Friday, March 3, 2023

 Saturday in the First Week of Lent, March 4, 2023

Matthew 5, 43-48


Jesus said to his disciples: “You have heard that it was said, You shall love your neighbor and hate your enemy. But I say to you, love your enemies, and pray for those who persecute you, that you may be children of your heavenly Father, for he makes his sun rise on the bad and the good, and causes rain to fall on the just and the unjust. For if you love those who love you, what recompense will you have? Do not the tax collectors do the same? And if you greet your brothers and sisters only, what is unusual about that? Do not the pagans do the same? So be perfect, just as your heavenly Father is perfect.”


To close out the first week of Lent, the Holy Church presents as the Gospel Reading for today’s Mass this passage from the Lord’s Sermon on the Mount.  In it, the Lord Jesus teaches about the love with which we ought to love even our enemies.  As we carefully read this passage we should recollect how our Lord loved his enemies and prayed for those who persecuted him.


“You have heard that it was said, You shall love your neighbor and hate your enemy.”  The Lord seems to be quoting an oral admonition by the Pharisees, for it is not in the Scriptures.  In that case, he is challenging them and their pretended authority on “the seat of Moses” as well as taking on a natural human response: that of hating one’s enemies.  The Lord also sums up the attitude in an intriguing way, equating one’s neighbors with those to be loved, thus making one’s enemies outsiders, non-neighbors.  These would seem to be, especially from a Pharisaic point of view, “tax collectors and sinners”, as well as Herod and his supporters.  In this way, the Pharisees could control who was to be loved and who was to be hated: those whom the Pharisees counted as enemies.  However, the Lord says to the crowd: “But I say to you, love your enemies, and pray for those who persecute you”, meaning that an enemy could potentially live nearby and be anyone at all.  And if we love our enemies, we love them as we love our friends.  How can we do what seems so unnatural?  We do it as we see our Father doing it: “For he makes his sun rise on the bad and the good, and causes rain to fall on the just and the unjust.”  


But how do we do this?  The Lord says, “Pray for those who persecute you.”  By praying for both our enemies and on those who love us, we also “cause rain to fall” on both as the Father does.  And praying for a person — for their health and total conversion to Christ — is the greatest act we can perform for a person.  We may do some other things for people who love us that we might not do for those who do not, but this comes out of prudence.  Prayer, though, comes as the one great action that love compels from us.  This does not necessarily make it easy to do, either, but we look at how our Lord forgave even those who were crucifying him and we do it, for his sake.  


“For if you love those who love you, what recompense will you have?”  Here, the Lord appeals to the people’s desire for salvation.  He is saying, If you cannot love your enemies by praying for your persecutors because it is right to do so, and if you struggle to pray for them for my sake, then at least pray for them so that you may attain everlasting life.  The Lord also shows that a distinctive mark of the Christian is in praying for those who hate and persecute us.

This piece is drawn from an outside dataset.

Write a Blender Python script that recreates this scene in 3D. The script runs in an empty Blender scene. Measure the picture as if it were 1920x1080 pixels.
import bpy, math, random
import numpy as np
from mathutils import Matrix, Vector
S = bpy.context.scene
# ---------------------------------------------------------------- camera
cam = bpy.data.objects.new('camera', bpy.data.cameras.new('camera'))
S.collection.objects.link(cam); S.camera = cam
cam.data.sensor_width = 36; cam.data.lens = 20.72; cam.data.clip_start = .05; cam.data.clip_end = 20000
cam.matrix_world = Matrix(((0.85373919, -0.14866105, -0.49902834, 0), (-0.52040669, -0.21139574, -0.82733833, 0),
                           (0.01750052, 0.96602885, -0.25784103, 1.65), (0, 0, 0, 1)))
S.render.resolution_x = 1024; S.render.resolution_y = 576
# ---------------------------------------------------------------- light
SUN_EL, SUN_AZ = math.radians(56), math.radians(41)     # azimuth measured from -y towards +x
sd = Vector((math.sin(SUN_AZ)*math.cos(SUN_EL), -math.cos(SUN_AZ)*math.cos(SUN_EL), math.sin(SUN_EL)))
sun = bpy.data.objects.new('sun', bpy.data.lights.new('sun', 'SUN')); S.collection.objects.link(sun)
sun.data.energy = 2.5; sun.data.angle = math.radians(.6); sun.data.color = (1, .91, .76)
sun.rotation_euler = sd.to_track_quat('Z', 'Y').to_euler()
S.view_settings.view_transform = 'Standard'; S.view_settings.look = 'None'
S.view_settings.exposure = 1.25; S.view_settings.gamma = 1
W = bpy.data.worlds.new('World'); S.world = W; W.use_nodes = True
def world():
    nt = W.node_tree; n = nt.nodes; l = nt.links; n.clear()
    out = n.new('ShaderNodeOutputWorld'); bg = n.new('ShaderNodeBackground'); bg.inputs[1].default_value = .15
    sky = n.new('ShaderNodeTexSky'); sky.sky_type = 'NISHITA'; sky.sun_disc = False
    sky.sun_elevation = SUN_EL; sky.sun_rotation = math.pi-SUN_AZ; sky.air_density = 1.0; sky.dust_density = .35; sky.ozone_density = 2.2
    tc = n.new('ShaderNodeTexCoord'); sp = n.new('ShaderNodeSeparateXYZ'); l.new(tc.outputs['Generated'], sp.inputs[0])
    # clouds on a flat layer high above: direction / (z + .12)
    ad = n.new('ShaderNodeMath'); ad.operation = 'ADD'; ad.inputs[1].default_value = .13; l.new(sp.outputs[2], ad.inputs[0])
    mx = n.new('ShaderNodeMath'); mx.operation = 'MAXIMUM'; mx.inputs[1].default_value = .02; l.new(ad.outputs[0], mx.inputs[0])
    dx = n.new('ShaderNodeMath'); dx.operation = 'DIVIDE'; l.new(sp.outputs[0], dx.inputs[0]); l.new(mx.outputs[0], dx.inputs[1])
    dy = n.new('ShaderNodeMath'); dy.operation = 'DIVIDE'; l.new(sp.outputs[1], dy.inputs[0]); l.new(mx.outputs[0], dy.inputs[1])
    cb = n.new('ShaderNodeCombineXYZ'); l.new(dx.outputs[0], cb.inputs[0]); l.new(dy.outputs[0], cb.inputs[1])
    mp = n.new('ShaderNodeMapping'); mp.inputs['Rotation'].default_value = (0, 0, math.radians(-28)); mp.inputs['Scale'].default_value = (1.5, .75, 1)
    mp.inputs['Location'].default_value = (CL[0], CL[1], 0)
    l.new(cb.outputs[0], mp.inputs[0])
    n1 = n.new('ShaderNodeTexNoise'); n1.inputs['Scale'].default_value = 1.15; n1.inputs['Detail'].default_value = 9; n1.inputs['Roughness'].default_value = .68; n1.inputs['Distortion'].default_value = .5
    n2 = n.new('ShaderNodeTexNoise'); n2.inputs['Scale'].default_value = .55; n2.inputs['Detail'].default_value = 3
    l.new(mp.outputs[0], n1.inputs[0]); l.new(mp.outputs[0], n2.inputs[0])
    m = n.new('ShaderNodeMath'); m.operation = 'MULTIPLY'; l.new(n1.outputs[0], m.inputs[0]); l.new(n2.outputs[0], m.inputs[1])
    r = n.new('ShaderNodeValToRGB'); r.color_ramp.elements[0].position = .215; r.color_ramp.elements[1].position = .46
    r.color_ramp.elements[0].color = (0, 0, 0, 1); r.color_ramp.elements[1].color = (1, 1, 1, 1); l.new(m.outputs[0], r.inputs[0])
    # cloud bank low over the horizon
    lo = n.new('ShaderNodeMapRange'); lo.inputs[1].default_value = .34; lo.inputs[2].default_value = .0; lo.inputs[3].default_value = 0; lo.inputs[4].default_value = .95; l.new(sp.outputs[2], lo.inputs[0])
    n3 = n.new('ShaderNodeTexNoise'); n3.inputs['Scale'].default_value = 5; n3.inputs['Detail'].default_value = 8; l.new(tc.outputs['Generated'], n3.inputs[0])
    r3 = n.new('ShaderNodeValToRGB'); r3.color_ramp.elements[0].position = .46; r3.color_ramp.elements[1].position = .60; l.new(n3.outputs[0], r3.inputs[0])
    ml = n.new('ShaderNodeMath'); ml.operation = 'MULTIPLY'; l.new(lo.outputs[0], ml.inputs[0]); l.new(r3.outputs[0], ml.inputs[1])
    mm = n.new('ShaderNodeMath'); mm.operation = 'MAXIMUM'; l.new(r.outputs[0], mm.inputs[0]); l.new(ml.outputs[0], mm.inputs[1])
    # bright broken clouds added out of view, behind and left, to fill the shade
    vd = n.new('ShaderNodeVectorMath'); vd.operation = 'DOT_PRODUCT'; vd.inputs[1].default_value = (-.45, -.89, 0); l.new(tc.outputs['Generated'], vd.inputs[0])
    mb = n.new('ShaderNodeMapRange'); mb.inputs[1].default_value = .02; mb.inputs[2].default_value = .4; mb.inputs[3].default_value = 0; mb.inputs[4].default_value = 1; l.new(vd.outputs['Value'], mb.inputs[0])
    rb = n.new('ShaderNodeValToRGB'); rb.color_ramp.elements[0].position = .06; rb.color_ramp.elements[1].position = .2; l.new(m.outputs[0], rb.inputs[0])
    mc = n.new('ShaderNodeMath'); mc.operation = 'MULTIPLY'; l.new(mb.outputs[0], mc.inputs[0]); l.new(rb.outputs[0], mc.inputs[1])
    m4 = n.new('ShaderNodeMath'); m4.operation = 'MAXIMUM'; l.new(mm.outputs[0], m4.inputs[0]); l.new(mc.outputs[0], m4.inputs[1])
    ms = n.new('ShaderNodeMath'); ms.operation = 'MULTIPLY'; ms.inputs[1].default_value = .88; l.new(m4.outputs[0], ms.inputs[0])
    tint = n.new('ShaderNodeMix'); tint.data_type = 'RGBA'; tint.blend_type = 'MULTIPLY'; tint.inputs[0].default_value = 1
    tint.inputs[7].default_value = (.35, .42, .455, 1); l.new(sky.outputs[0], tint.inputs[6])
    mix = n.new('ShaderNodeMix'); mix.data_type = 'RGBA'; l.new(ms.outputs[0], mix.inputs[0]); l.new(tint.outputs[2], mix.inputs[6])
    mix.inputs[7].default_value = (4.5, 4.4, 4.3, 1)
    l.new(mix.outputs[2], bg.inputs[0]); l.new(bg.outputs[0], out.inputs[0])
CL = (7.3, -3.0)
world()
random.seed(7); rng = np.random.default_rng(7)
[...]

“So be perfect, just as your heavenly Father is perfect.”  If we were to take this verse out of context and study it, we would despair because the Father is infinite and omnipotent.  He is perfect in every possible way.  There are no limits to his presence, his power, or his knowledge.  No human can be perfect like this.  But the verse has to be read in context.  The perfection the Lord Jesus speaks of is in terms of love, and in this we can be perfect.  That is, we can love to the extent that we have the ability to love, just as the Father loves without limits.  We humans love as much as we can and God loves as much as he can.  The “amount” of love differs greatly between what God can do and what we can, but that is because we are mortals and are necessarily proscribed by limitations.  And at the same time we can love perfectly.  By his grace, we can love our neighbors (as defined by Christ and not by the Pharisees) as ourselves and we can love God with all our mind and soul.  


We should not overlook the fact that the Lord specifically speaks of those who persecute us.  At the time he said this, he was still largely unhindered by the Pharisees and Sanhedrin.  He had certainly faced some criticism and opposition from them, but not what we would call “persecution”.  This might indicate that he is speaking here primarily to his Apostles, whom he had already warned about coming persecutions; or that the Lord originally spoke these words nearer to the time of his Passion and Death, or even after his Resurrection, and that St. Matthew transposed them to the beginning of his Gospel.  At the same time, we should recognize that, as St. Thomas Aquinas points out, most of the events in the first three Gospels take place in the last year or even the last few months of the Lord’s life on earth, and so the Sermon on the Mount, in which we find them, took place towards the end of his ministry, not at its beginning, as it may appear to us.


Only with grace we can become perfect, so let us pray for this grace and pray for those who hate and persecute us and our Church.